▶

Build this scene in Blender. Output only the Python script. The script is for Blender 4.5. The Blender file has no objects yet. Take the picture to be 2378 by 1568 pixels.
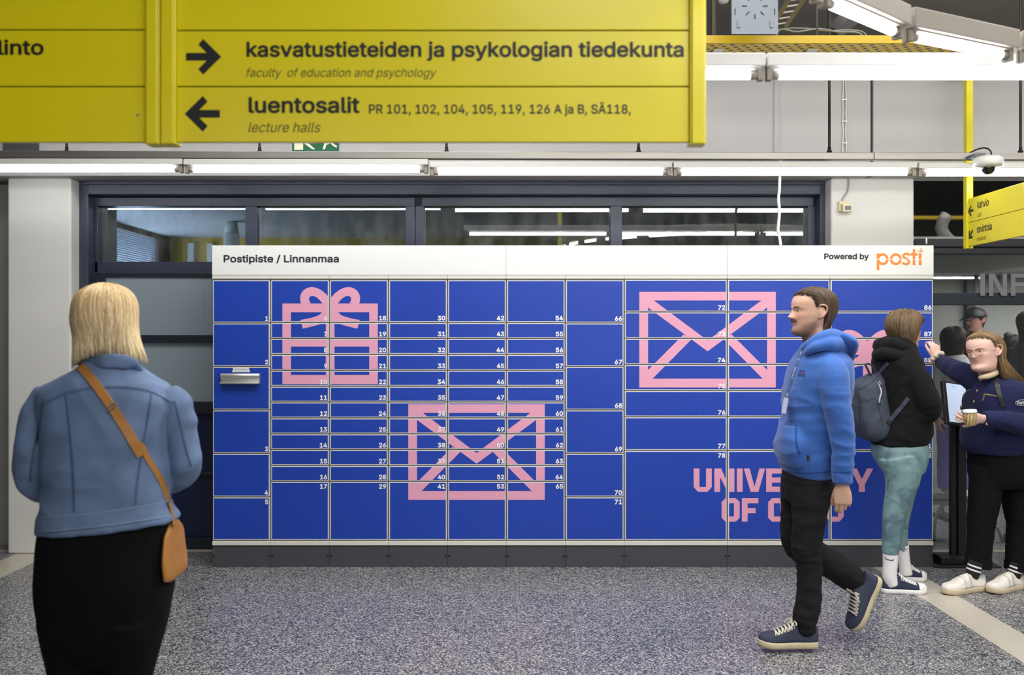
import bpy, bmesh, math, random, mathutils.geometry
from mathutils import Vector, Matrix, noise, Euler
from mathutils.bvhtree import BVHTree
random.seed(7)
PI = math.pi
SC = bpy.context.scene
COL = SC.collection

# ---------------------------------------------------------------- camera, world, exposure
F = 2312.0                       # focal length in pixels of a 2378 wide frame (35 mm on 36 mm)
CX, CY, EYE = 1189.0, 784.0, 1.5
cam_d = bpy.data.cameras.new('camera'); cam = bpy.data.objects.new('camera', cam_d); COL.objects.link(cam)
cam.location = (0, 0, EYE); cam.rotation_euler = (PI/2, 0, 0)
cam_d.lens = 35.0; cam_d.sensor_width = 36.0; cam_d.sensor_fit = 'HORIZONTAL'
cam_d.clip_start = 0.05; cam_d.clip_end = 100
cam_d.dof.use_dof = True; cam_d.dof.focus_distance = 6.2; cam_d.dof.aperture_fstop = 2.8
SC.camera = cam
W = bpy.data.worlds.new('world'); SC.world = W; W.use_nodes = True
W.node_tree.nodes['Background'].inputs[0].default_value = (0.80, 0.88, 1.0, 1)
W.node_tree.nodes['Background'].inputs[1].default_value = 0.35
SC.view_settings.view_transform = 'Standard'; SC.view_settings.look = 'None'
SC.view_settings.gamma = 1.0; SC.view_settings.use_curve_mapping = False
SC.view_settings.exposure = 0.0
SC.cycles.use_denoising = True
SC.cycles.use_adaptive_sampling = True; SC.cycles.adaptive_threshold = 0.03
SC.cycles.max_bounces = 8; SC.cycles.diffuse_bounces = 4; SC.cycles.glossy_bounces = 4
SC.cycles.transmission_bounces = 6; SC.cycles.transparent_max_bounces = 12
SC.cycles.caustics_reflective = False; SC.cycles.caustics_refractive = False
TUBE_POWER = 18.0                # radiance of the fluorescent tubes

# added area fill above the frame to brighten the lockers, no known source
_l = bpy.data.lights.new('roof_fill', 'AREA'); _l.shape = 'RECTANGLE'; _l.size = 8.0; _l.size_y = 1.8; _l.energy = 270; _l.color = (1.0, 0.985, 0.96)
ROOF_FILL = bpy.data.objects.new('roof_fill', _l); COL.objects.link(ROOF_FILL); ROOF_FILL.location = (1.5, 4.3, 4.08)

_l4 = bpy.data.lights.new('rear_roof_fill', 'AREA'); _l4.shape = 'RECTANGLE'; _l4.size = 7.0; _l4.size_y = 4.0; _l4.energy = 430; _l4.color = (1.0, 0.985, 0.96)
REAR_FILL = bpy.data.objects.new('rear_roof_fill', _l4); COL.objects.link(REAR_FILL); REAR_FILL.location = (3.4, -1.2, 4.08)  # added fill behind the viewpoint, lifts the yellow sign; no such lamp known
_l2 = bpy.data.lights.new('void_fill', 'AREA'); _l2.shape = 'RECTANGLE'; _l2.size = 5.0; _l2.size_y = 1.6; _l2.energy = 60
VOID_FILL = bpy.data.objects.new('void_fill', _l2); COL.objects.link(VOID_FILL); VOID_FILL.location = (5.0, 8.0, 4.08)  # added fill that lightens the dark void over the booth, no lamp there
_l3 = bpy.data.lights.new('booth_fill', 'AREA'); _l3.shape = 'RECTANGLE'; _l3.size = 2.2; _l3.size_y = 2.6; _l3.energy = 150
BOOTH_FILL = bpy.data.objects.new('booth_fill', _l3); COL.objects.link(BOOTH_FILL); BOOTH_FILL.location = (5.7, 8.5, 2.14)  # unseen fill added to brighten the booth wall and the people inside

# ---------------------------------------------------------------- helpers
def P(px, py, Y):
    "point at distance Y in front of the lens that the photo shows at (px, py)"
    return Vector(((px-CX)*Y/F, Y, EYE-(py-CY)*Y/F))

def lin(c):
    return tuple(((v/255)/12.92 if v/255 <= 0.04045 else ((v/255+0.055)/1.055)**2.4) for v in c)

MATS = {}
def mat(name, rgb, rough=0.6, metal=0.0, bump=0.0, bscale=60.0, var=0.0, vscale=4.0, spec=0.5, emit=None, estr=0.0,
        sheen=0.0, stretch=None, alpha=None, attr=None, coat=0.0, sss=0.0, detail=3.0, bdist=0.002):
    if name in MATS: return MATS[name]
    m = bpy.data.materials.new(name); m.use_nodes = True
    nt = m.node_tree; b = nt.nodes['Principled BSDF']
    b.inputs['Base Color'].default_value = (*lin(rgb), 1)
    b.inputs['Roughness'].default_value = rough; b.inputs['Metallic'].default_value = metal
    b.inputs['Specular IOR Level'].default_value = spec
    b.inputs['Sheen Weight'].default_value = sheen
    b.inputs['Coat Weight'].default_value = coat
    if sss:
        b.inputs['Subsurface Weight'].default_value = sss
        b.inputs['Subsurface Radius'].default_value = (0.012, 0.005, 0.003); b.inputs['Subsurface Scale'].default_value = 0.5
    if emit:
        b.inputs['Emission Color'].default_value = (*lin(emit), 1); b.inputs['Emission Strength'].default_value = estr
    tc = nt.nodes.new('ShaderNodeTexCoord'); mp = nt.nodes.new('ShaderNodeMapping')
    nt.links.new(tc.outputs['Object'], mp.inputs['Vector'])
    if stretch: mp.inputs['Scale'].default_value = stretch
    src = None
    if attr:
        a = nt.nodes.new('ShaderNodeAttribute'); a.attribute_name = attr; src = a.outputs['Color']
        nt.links.new(src, b.inputs['Base Color'])
    if var:
        n = nt.nodes.new('ShaderNodeTexNoise'); n.inputs['Scale'].default_value = vscale; n.inputs['Detail'].default_value = detail
        nt.links.new(mp.outputs[0], n.inputs['Vector'])
        r = nt.nodes.new('ShaderNodeMapRange'); r.inputs['To Min'].default_value = 1-var; r.inputs['To Max'].default_value = 1+var
        r.inputs['From Min'].default_value = 0.25; r.inputs['From Max'].default_value = 0.75
        nt.links.new(n.outputs[0], r.inputs['Value'])
        mx = nt.nodes.new('ShaderNodeMix'); mx.data_type = 'RGBA'; mx.blend_type = 'MULTIPLY'; mx.inputs['Factor'].default_value = 1
        if src: nt.links.new(src, mx.inputs[6])
        else: mx.inputs[6].default_value = (*lin(rgb), 1)
        nt.links.new(r.outputs[0], mx.inputs[7]); nt.links.new(mx.outputs[2], b.inputs['Base Color'])
    if bump:
        n2 = nt.nodes.new('ShaderNodeTexNoise'); n2.inputs['Scale'].default_value = bscale; n2.inputs['Detail'].default_value = 2
        nt.links.new(mp.outputs[0], n2.inputs['Vector'])
        bp = nt.nodes.new('ShaderNodeBump'); bp.inputs['Strength'].default_value = bump; bp.inputs['Distance'].default_value = bdist
        nt.links.new(n2.outputs[0], bp.inputs['Height']); nt.links.new(bp.outputs[0], b.inputs['Normal'])
    MATS[name] = m
    return m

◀

§ **Written instruction**
Give the material again exactly as it is, but keep the pictures out.

§ **Result of this exercise**
Build this scene in Blender. Output only the Python script. The script is for Blender 4.5. The Blender file has no objects yet. Take the picture to be 2378 by 1568 pixels.
import bpy, bmesh, math, random, mathutils.geometry
from mathutils import Vector, Matrix, noise, Euler
from mathutils.bvhtree import BVHTree
random.seed(7)
PI = math.pi
SC = bpy.context.scene
COL = SC.collection

# ---------------------------------------------------------------- camera, world, exposure
F = 2312.0                       # focal length in pixels of a 2378 wide frame (35 mm on 36 mm)
CX, CY, EYE = 1189.0, 784.0, 1.5
cam_d = bpy.data.cameras.new('camera'); cam = bpy.data.objects.new('camera', cam_d); COL.objects.link(cam)
cam.location = (0, 0, EYE); cam.rotation_euler = (PI/2, 0, 0)
cam_d.lens = 35.0; cam_d.sensor_width = 36.0; cam_d.sensor_fit = 'HORIZONTAL'
cam_d.clip_start = 0.05; cam_d.clip_end = 100
cam_d.dof.use_dof = True; cam_d.dof.focus_distance = 6.2; cam_d.dof.aperture_fstop = 2.8
SC.camera = cam
W = bpy.data.worlds.new('world'); SC.world = W; W.use_nodes = True
W.node_tree.nodes['Background'].inputs[0].default_value = (0.80, 0.88, 1.0, 1)
W.node_tree.nodes['Background'].inputs[1].default_value = 0.35
SC.view_settings.view_transform = 'Standard'; SC.view_settings.look = 'None'
SC.view_settings.gamma = 1.0; SC.view_settings.use_curve_mapping = False
SC.view_settings.exposure = 0.0
SC.cycles.use_denoising = True
SC.cycles.use_adaptive_sampling = True; SC.cycles.adaptive_threshold = 0.03
SC.cycles.max_bounces = 8; SC.cycles.diffuse_bounces = 4; SC.cycles.glossy_bounces = 4
SC.cycles.transmission_bounces = 6; SC.cycles.transparent_max_bounces = 12
SC.cycles.caustics_reflective = False; SC.cycles.caustics_refractive = False
TUBE_POWER = 18.0                # radiance of the fluorescent tubes

# added area fill above the frame to brighten the lockers, no known source
_l = bpy.data.lights.new('roof_fill', 'AREA'); _l.shape = 'RECTANGLE'; _l.size = 8.0; _l.size_y = 1.8; _l.energy = 270; _l.color = (1.0, 0.985, 0.96)
ROOF_FILL = bpy.data.objects.new('roof_fill', _l); COL.objects.link(ROOF_FILL); ROOF_FILL.location = (1.5, 4.3, 4.08)

_l4 = bpy.data.lights.new('rear_roof_fill', 'AREA'); _l4.shape = 'RECTANGLE'; _l4.size = 7.0; _l4.size_y = 4.0; _l4.energy = 430; _l4.color = (1.0, 0.985, 0.96)
REAR_FILL = bpy.data.objects.new('rear_roof_fill', _l4); COL.objects.link(REAR_FILL); REAR_FILL.location = (3.4, -1.2, 4.08)  # added fill behind the viewpoint, lifts the yellow sign; no such lamp known
_l2 = bpy.data.lights.new('void_fill', 'AREA'); _l2.shape = 'RECTANGLE'; _l2.size = 5.0; _l2.size_y = 1.6; _l2.energy = 60
VOID_FILL = bpy.data.objects.new('void_fill', _l2); COL.objects.link(VOID_FILL); VOID_FILL.location = (5.0, 8.0, 4.08)  # added fill that lightens the dark void over the booth, no lamp there
_l3 = bpy.data.lights.new('booth_fill', 'AREA'); _l3.shape = 'RECTANGLE'; _l3.size = 2.2; _l3.size_y = 2.6; _l3.energy = 150
BOOTH_FILL = bpy.data.objects.new('booth_fill', _l3); COL.objects.link(BOOTH_FILL); BOOTH_FILL.location = (5.7, 8.5, 2.14)  # unseen fill added to brighten the booth wall and the people inside

# ---------------------------------------------------------------- helpers
def P(px, py, Y):
    "point at distance Y in front of the lens that the photo shows at (px, py)"
    return Vector(((px-CX)*Y/F, Y, EYE-(py-CY)*Y/F))

def lin(c):
    return tuple(((v/255)/12.92 if v/255 <= 0.04045 else ((v/255+0.055)/1.055)**2.4) for v in c)

MATS = {}
def mat(name, rgb, rough=0.6, metal=0.0, bump=0.0, bscale=60.0, var=0.0, vscale=4.0, spec=0.5, emit=None, estr=0.0,
        sheen=0.0, stretch=None, alpha=None, attr=None, coat=0.0, sss=0.0, detail=3.0, bdist=0.002):
    if name in MATS: return MATS[name]
    m = bpy.data.materials.new(name); m.use_nodes = True
    nt = m.node_tree; b = nt.nodes['Principled BSDF']
    b.inputs['Base Color'].default_value = (*lin(rgb), 1)
    b.inputs['Roughness'].default_value = rough; b.inputs['Metallic'].default_value = metal
    b.inputs['Specular IOR Level'].default_value = spec
    b.inputs['Sheen Weight'].default_value = sheen
    b.inputs['Coat Weight'].default_value = coat
    if sss:
        b.inputs['Subsurface Weight'].default_value = sss
        b.inputs['Subsurface Radius'].default_value = (0.012, 0.005, 0.003); b.inputs['Subsurface Scale'].default_value = 0.5
    if emit:
        b.inputs['Emission Color'].default_value = (*lin(emit), 1); b.inputs['Emission Strength'].default_value = estr
    tc = nt.nodes.new('ShaderNodeTexCoord'); mp = nt.nodes.new('ShaderNodeMapping')
    nt.links.new(tc.outputs['Object'], mp.inputs['Vector'])
    if stretch: mp.inputs['Scale'].default_value = stretch
    src = None
    if attr:
        a = nt.nodes.new('ShaderNodeAttribute'); a.attribute_name = attr; src = a.outputs['Color']
        nt.links.new(src, b.inputs['Base Color'])
    if var:
        n = nt.nodes.new('ShaderNodeTexNoise'); n.inputs['Scale'].default_value = vscale; n.inputs['Detail'].default_value = detail
        nt.links.new(mp.outputs[0], n.inputs['Vector'])
        r = nt.nodes.new('ShaderNodeMapRange'); r.inputs['To Min'].default_value = 1-var; r.inputs['To Max'].default_value = 1+var
        r.inputs['From Min'].default_value = 0.25; r.inputs['From Max'].default_value = 0.75
        nt.links.new(n.outputs[0], r.inputs['Value'])
        mx = nt.nodes.new('ShaderNodeMix'); mx.data_type = 'RGBA'; mx.blend_type = 'MULTIPLY'; mx.inputs['Factor'].default_value = 1
        if src: nt.links.new(src, mx.inputs[6])
        else: mx.inputs[6].default_value = (*lin(rgb), 1)
        nt.links.new(r.outputs[0], mx.inputs[7]); nt.links.new(mx.outputs[2], b.inputs['Base Color'])
    if bump:
        n2 = nt.nodes.new('ShaderNodeTexNoise'); n2.inputs['Scale'].default_value = bscale; n2.inputs['Detail'].default_value = 2
        nt.links.new(mp.outputs[0], n2.inputs['Vector'])
        bp = nt.nodes.new('ShaderNodeBump'); bp.inputs['Strength'].default_value = bump; bp.inputs['Distance'].default_value = bdist
        nt.links.new(n2.outputs[0], bp.inputs['Height']); nt.links.new(bp.outputs[0], b.inputs['Normal'])
    MATS[name] = m
    return m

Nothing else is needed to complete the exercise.